In many occasions, homebuyers look into being preapproved for a mortgage before making an offer for any home. This helps the buying process tremendously and home close a lot quicker with this being done beforehand.
It is crucial to look at homes considering the maximum amount of loan you will qualify for.
Monthly expenses: It is important to establish a budget and what a new homebuyer can afford comfortably. These costs would include a mortgage, insurances, utilities, taxes. Please make sure not to consider hidden costs like food, transportation, a new television, etc.
Buying a home is one of the most important financial decisions someone can make during their lifetime. It is important to have a plan in place, so that a new home does not jeopardize your financial flexibility in the long-run and figuring out your monthly expenses is crucial for this.

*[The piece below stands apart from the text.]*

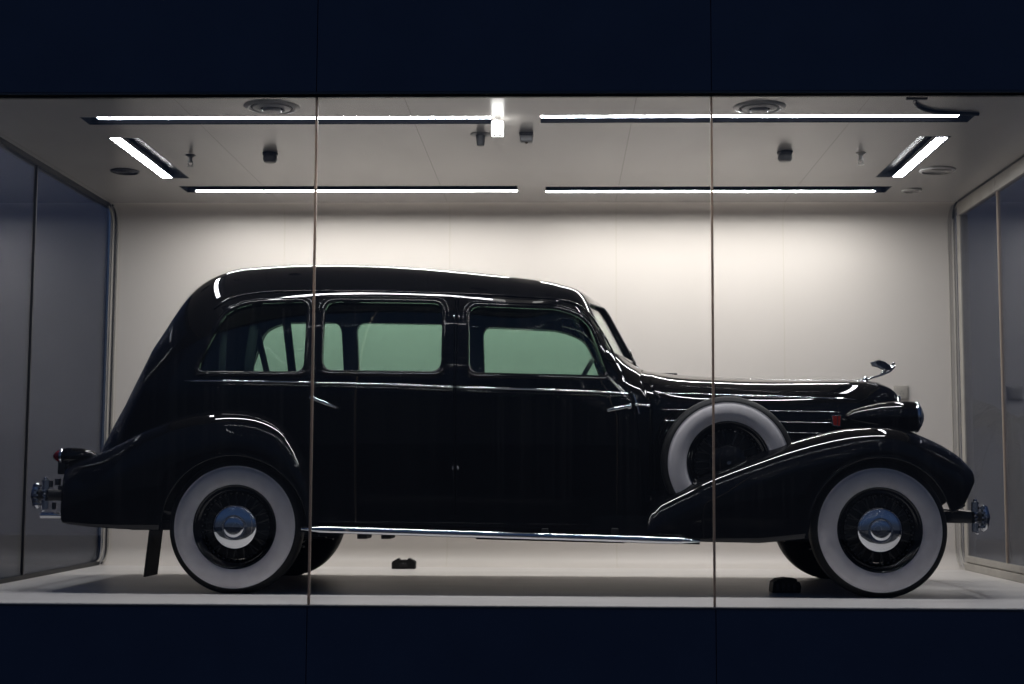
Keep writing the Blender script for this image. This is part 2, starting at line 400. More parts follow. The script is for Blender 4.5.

Did You Say Tax-Deductible?
Mortgage interest and property taxes are tax-deductible. Depending on your local laws, this may apply to your primary residence and to a second home. Lots of factors can have an impact on what is and isn’t tax-deductible as it relates to your mortgage. We would encourage you to consult with an accountant and also see how the Tax Jobs and Cuts Act of 2017 may have an effect on your returns.

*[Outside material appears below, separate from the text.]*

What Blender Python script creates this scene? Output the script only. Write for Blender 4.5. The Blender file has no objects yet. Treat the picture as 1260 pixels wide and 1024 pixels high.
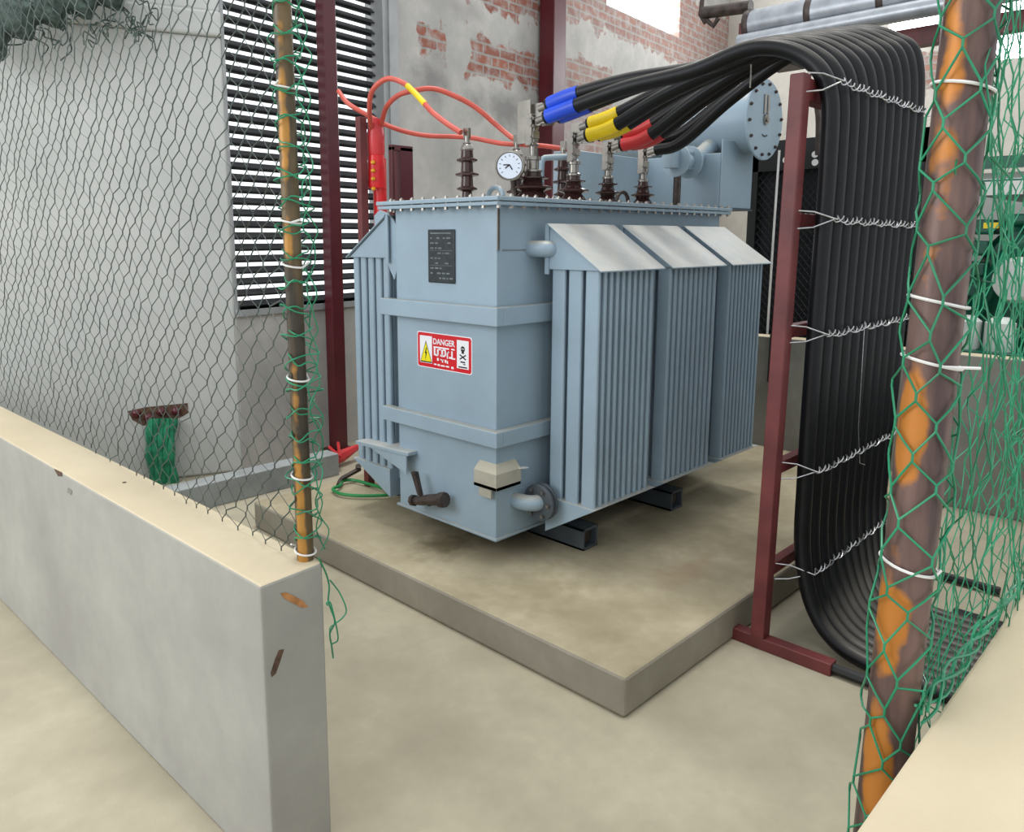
import bpy, math, random
from mathutils import Vector, Matrix
R = math.radians
rnd = random.Random(7)
col = bpy.context.scene.collection
scene = bpy.context.scene

# ------------------------------------------------------------------ camera
F = 956.0; PX, PY = 590.0, 449.0
TH = R(45.25); PT = math.atan2(156.5, 956.0)
CAM = Vector((-2.217, -2.14, 1.35))
FW = Vector((math.cos(TH)*math.cos(PT), math.sin(TH)*math.cos(PT), -math.sin(PT)))
RT = Vector((math.sin(TH), -math.cos(TH), 0)); UP = RT.cross(FW)
cd = bpy.data.cameras.new('camera'); cam = bpy.data.objects.new('camera', cd); col.objects.link(cam)
cam.matrix_world = Matrix((( RT.x, UP.x, -FW.x, CAM.x), (RT.y, UP.y, -FW.y, CAM.y), (RT.z, UP.z, -FW.z, CAM.z), (0, 0, 0, 1)))
cd.sensor_width = 36; cd.lens = F/1260*36
cd.shift_x = (630-PX)/1260; cd.shift_y = -(512-PY)/1260
cd.clip_start = .05
scene.camera = cam

def at(px, py, X=None, Y=None, Z=None):
    """point where the sight line of a measured photo point meets a world plane"""
    r = FW + RT*((px-PX)/F) - UP*((py-PY)/F)
    if X is not None: t = (X-CAM.x)/r.x
    elif Y is not None: t = (Y-CAM.y)/r.y
    else: t = (Z-CAM.z)/r.z
    return CAM + r*t

# ------------------------------------------------------------------ materials
def nt(name):
    m = bpy.data.materials.new(name); m.use_nodes = True
    t = m.node_tree; return m, t, t.nodes['Principled BSDF']
def N(t, typ, **k):
    n = t.nodes.new(typ)
    for a, v in k.items():
        if a in n.inputs: n.inputs[a].default_value = v
        else: setattr(n, a, v)
    return n
def ramp(t, fac, stops):
    r = t.nodes.new('ShaderNodeValToRGB'); e = r.color_ramp.elements
    while len(e) > 1: e.remove(e[-1])
    for i, (p, c) in enumerate(stops):
        x = e[0] if i == 0 else e.new(p)
        x.position = p; x.color = (*c, 1) if len(c) == 3 else c
    t.links.new(fac, r.inputs[0]); return r.outputs[0]
def mix(t, fac, a, b):
    m = t.nodes.new('ShaderNodeMix'); m.data_type = 'RGBA'
    for s, v in ((m.inputs[0], fac), (m.inputs[6], a), (m.inputs[7], b)):
        if hasattr(v, 'is_linked') or hasattr(v, 'links'): t.links.new(v, s)
        else: s.default_value = v if isinstance(v, float) else (*v, 1)
    return m.outputs[2]
def noise(t, scale, detail=4, vec=None, rough=.55, dist=0):
    n = N(t, 'ShaderNodeTexNoise', Scale=scale, Detail=detail, Roughness=rough, Distortion=dist)
    if vec is None:
        tc = t.nodes.new('ShaderNodeTexCoord'); vec = tc.outputs['Object']
    t.links.new(vec, n.inputs['Vector']); return n.outputs['Fac']
def g(c):  # sRGB 0-255 -> linear
    return tuple(((v/255)/12.92 if v/255 <= .04045 else ((v/255+.055)/1.055)**2.4) for v in c)
def mat(name, c, rough=.5, metal=0., var=.12, scale=6., bump=0., bscale=60., dust=None, c2=None, dustamt=1.):
    m, t, b = nt(name)
    c = g(c); dk = g(c2) if c2 else tuple(v*(1-var*2) for v in c)
    hi = tuple(min(1, v*(1+var)) for v in c)
    o = ramp(t, noise(t, scale, 6), [(.3, dk), (.62, hi)])
    if dust:
        dm = dustamt
        ge = t.nodes.new('ShaderNodeNewGeometry'); sx = t.nodes.new('ShaderNodeSeparateXYZ')
        t.links.new(ge.outputs['Normal'], sx.inputs[0])
        f = ramp(t, sx.outputs[2], [(.45, (0, 0, 0)), (.8, (dm,)*3)])
        f2 = ramp(t, noise(t, 14, 5), [(.2, (.55,)*3), (.7, (1, 1, 1))])
        mm = N(t, 'ShaderNodeMath', operation='MULTIPLY'); t.links.new(f, mm.inputs[0]); t.links.new(f2, mm.inputs[1])
        o = mix(t, mm.outputs[0], o, g(dust))
    t.links.new(o, b.inputs['Base Color'])
    b.inputs['Roughness'].default_value = rough; b.inputs['Metallic'].default_value = metal
    if bump:
        bp = N(t, 'ShaderNodeBump', Strength=bump, Distance=.01)
        t.links.new(noise(t, bscale, 6), bp.inputs['Height']); t.links.new(bp.outputs[0], b.inputs['Normal'])
    return m
def emis(name, c, s):
    m, t, b = nt(name); b.inputs['Emission Color'].default_value = (*c, 1); b.inputs['Emission Strength'].default_value = s
    b.inputs['Base Color'].default_value = (.8, .8, .8, 1); return m

M = {}
M['paint'] = mat('blue_grey_paint', (148, 168, 182), .38, var=.05, scale=3, dust=(176, 172, 160), bump=.03, bscale=30)
M['paint_d'] = mat('blue_grey_paint_dusty', (148, 166, 178), .5, var=.06, scale=3, dust=(200, 198, 190))
M['steelbeam'] = mat('grey_channel_paint', (74, 82, 88), .5, var=.12, scale=5)
M['porcelain'] = mat('brown_porcelain', (62, 40, 38), .16, var=.15)
M['tin'] = mat('tinned_metal', (150, 146, 140), .28, .9, var=.1, scale=12)
M['white'] = mat('white_plastic', (226, 224, 220), .45, var=.04)
M['rubber'] = mat('black_cable_rubber', (11, 12, 16), .4, var=.2, scale=12, bump=.05, bscale=40, dust=(140, 132, 118), dustamt=.3)
M['blue'] = mat('blue_sleeve', (22, 70, 200), .35, var=.1)
M['yellow'] = mat('yellow_sleeve', (232, 200, 12), .35, var=.08)
M['red'] = mat('red_sleeve', (196, 48, 52), .38, var=.08)
M['hvred'] = mat('red_brown_cable', (196, 84, 70), .4, var=.08, scale=12)
M['brightred'] = mat('bright_red_tubing', (205, 24, 30), .3, var=.1)
M['amber'] = mat('amber_wax', (222, 158, 20), .3, var=.1)
M['maroon'] = mat('maroon_primer', (104, 46, 46), .5, var=.12, scale=7, bump=.06, bscale=50, c2=(84, 34, 36))
M['maroon_d'] = mat('dark_maroon_primer', (84, 26, 34), .34, var=.12, scale=4)
M['rubber'].node_tree.nodes['Principled BSDF'].inputs['Specular IOR Level'].default_value = .3
M['black'] = mat('matt_black', (16, 17, 18), .6, var=.2)
M['blackgrill'] = mat('grill_wire', (44, 46, 52), .4, .4, var=.2)
M['green_wire'] = mat('green_pvc_wire', (28, 132, 92), .35, var=.18, scale=9)
M['grey_wire'] = mat('weathered_green_grey_wire', (74, 85, 80), .45, .2, var=.2, scale=4)
M['silver_wire'] = mat('bare_binding_wire', (190, 190, 192), .3, .8, var=.15, scale=50)
M['aluminium'] = mat('aluminium_cladding', (168, 172, 178), .35, .6, var=.12, scale=8)
M['green'] = mat('generator_green', (12, 92, 70), .35, var=.15, scale=6)
M['green_cloth'] = mat('green_shade_cloth', (28, 120, 84), .8, var=.25, scale=20)
M['green_hose'] = mat('green_earth_wire', (24, 128, 66), .35, var=.1)
M['dkmetal'] = mat('oily_brown_metal', (72, 62, 58), .45, .4, var=.25, scale=20)
M['wood'] = mat('brown_board', (150, 124, 100), .7, var=.15)
M['plate'] = mat('black_name_plate', (50, 56, 60), .3, .3, var=.2, scale=30)
M['plate_hi'] = mat('engraved_marks', (118, 126, 130), .3, .4, var=.2)
M['framegrey'] = mat('grey_window_frame', (158, 160, 160), .5, var=.06)
M['slat'] = mat('dark_grey_louvre', (62, 64, 66), .55, var=.15, scale=14)
M['dial'] = mat('white_dial', (214, 222, 236), .4, var=.03)
M['hull'] = mat('pale_drum', (196, 202, 196), .5, var=.1)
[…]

Research Your Potential Lenders
When you get started on buying your first home, it’s essential to look into the wide range of lenders available so you’re able to make a well-informed decision. This choice will determine the quality of the service you’ll receive and the all-too-important mortgage rates. As you search for the best mortgage lender, keep in mind that there are other costs involved in this process besides the price of the home, such as closing costs, lawyer fees, and property appraisals.
The following are some of the potential lenders that are usually available to first-time buyers: Wholesale lenders, direct lenders, portfolio lenders, national banks, regional banks, mortgage bankers, credit unions, and mortgage brokers. They all have different benefits to offer you, so put in the time to find a lender that not only meets your expectations but will also provide you with the necessary support throughout of process.

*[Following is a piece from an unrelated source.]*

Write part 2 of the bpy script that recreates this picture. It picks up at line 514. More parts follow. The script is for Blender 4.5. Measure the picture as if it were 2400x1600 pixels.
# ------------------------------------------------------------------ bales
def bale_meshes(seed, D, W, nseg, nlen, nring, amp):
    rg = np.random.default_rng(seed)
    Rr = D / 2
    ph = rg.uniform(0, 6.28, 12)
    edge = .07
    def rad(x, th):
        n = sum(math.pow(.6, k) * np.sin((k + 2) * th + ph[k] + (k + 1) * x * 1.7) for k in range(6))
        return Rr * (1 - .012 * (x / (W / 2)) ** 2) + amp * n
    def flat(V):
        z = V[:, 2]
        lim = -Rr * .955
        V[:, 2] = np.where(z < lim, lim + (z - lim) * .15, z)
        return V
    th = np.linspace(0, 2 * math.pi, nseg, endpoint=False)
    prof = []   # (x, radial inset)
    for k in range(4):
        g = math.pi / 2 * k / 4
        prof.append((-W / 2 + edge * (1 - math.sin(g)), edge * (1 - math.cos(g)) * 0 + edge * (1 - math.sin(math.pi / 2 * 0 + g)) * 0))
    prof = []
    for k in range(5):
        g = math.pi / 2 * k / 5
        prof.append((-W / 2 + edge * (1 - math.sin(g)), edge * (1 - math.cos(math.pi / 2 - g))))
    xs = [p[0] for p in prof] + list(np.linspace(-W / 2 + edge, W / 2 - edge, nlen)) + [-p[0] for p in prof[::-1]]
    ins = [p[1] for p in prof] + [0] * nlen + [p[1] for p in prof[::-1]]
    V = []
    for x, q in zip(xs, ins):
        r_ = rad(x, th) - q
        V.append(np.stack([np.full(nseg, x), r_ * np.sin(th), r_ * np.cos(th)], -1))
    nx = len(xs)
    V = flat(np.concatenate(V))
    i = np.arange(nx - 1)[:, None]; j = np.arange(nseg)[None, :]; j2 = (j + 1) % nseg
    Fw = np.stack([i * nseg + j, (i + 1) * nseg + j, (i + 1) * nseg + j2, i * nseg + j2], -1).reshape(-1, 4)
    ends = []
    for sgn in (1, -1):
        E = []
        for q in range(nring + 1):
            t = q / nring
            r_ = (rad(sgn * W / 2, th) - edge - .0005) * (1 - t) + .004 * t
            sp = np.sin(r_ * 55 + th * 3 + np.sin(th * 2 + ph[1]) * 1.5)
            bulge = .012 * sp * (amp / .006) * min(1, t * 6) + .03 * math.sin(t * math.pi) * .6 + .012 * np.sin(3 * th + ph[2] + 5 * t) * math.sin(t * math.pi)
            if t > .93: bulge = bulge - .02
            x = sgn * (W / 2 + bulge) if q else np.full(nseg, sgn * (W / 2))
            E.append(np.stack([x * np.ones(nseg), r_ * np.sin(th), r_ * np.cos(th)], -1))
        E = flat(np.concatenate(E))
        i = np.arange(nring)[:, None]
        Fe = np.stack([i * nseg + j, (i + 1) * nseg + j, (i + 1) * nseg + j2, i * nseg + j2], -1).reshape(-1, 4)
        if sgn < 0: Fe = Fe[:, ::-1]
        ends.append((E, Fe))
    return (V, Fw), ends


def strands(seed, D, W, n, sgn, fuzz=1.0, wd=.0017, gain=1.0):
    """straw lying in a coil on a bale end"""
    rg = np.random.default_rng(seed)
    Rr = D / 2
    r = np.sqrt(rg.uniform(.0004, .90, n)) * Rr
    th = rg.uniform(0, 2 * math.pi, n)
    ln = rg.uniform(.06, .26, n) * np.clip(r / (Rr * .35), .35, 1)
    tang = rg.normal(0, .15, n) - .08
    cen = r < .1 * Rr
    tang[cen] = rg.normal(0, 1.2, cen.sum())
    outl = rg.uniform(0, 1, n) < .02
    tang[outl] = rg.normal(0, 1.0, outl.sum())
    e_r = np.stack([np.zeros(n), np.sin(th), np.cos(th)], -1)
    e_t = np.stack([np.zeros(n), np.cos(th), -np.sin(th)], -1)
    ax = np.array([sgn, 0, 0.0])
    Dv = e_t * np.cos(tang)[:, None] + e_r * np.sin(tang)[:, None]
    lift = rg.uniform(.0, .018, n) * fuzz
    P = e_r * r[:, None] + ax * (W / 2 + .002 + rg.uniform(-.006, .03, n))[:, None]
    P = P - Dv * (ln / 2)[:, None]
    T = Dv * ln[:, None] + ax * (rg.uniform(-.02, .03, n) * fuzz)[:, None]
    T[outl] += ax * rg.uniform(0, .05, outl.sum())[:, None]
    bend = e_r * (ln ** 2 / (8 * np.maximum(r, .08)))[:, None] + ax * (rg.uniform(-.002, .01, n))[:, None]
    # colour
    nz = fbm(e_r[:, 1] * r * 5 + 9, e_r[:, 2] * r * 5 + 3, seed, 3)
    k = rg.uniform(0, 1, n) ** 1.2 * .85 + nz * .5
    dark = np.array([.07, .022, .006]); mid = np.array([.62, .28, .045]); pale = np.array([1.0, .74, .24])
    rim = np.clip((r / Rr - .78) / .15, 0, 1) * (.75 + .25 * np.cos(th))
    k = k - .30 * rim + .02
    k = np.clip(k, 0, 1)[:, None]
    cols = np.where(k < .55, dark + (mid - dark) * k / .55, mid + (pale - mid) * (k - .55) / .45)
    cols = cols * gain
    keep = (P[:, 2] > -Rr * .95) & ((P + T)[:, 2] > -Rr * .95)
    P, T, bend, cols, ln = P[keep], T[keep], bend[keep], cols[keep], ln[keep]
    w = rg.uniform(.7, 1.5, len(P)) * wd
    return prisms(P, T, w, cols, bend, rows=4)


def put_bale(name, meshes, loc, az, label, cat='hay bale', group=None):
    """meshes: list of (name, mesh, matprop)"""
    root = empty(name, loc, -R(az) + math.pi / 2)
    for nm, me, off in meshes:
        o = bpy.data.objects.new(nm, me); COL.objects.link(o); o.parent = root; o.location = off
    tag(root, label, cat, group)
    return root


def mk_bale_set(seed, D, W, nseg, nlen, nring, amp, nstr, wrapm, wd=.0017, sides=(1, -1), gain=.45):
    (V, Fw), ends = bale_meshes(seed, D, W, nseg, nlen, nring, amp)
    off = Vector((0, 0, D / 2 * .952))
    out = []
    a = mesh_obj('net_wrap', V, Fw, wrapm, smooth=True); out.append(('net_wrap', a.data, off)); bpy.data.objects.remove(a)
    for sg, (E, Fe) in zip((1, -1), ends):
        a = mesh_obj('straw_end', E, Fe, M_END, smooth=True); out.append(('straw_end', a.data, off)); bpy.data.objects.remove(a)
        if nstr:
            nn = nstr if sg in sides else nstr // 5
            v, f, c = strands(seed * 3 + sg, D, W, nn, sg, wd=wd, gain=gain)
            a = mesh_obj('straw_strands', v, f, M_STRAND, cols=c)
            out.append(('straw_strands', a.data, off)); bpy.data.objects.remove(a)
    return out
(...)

Make sure you ask a potential lender about special programs, and what you possibly could help you make smaller down payment. Veterans usually are better off using a VA loan for example, and if have any questions about the program they are better off speaking directly to the Department of Veterans Affairs. Another option is an FHA loan that is ran by the Federal Housing Administration.
Types of Mortgages Available To You
Depending on the kind of home you want to buy, there are many different types of mortgages that can help you get there. Qualified and non-qualified mortgages assess the risk to determine if you’re eligible. Conforming and non-conforming mortgages depend on their compliance with government-sponsored entities. Government-backed mortgages are ensured by agencies run by the federal government. And conventional mortgages are insured by lenders in the private sector and they’re usually dependant on buyers who have the resources for a considerable down payment.
Yes, there are plenty of options. To find out which is the best lender that will benefit your particular case, look into credible online sources and/or consult with professionals whose mission is to provide unbiased information. With truthful data at your disposal, you will be empowered to make the best decisions.
While there are some tax benefits to being a homeowner, the best way to assure a good monthly payment is to make the right moves from the offset. The process can be frustrating at times, but nothing as good as owning your own home was meant to be easy. Just know that once it’s over, you’ll be a homeowner and that’s a lovely return on your investment.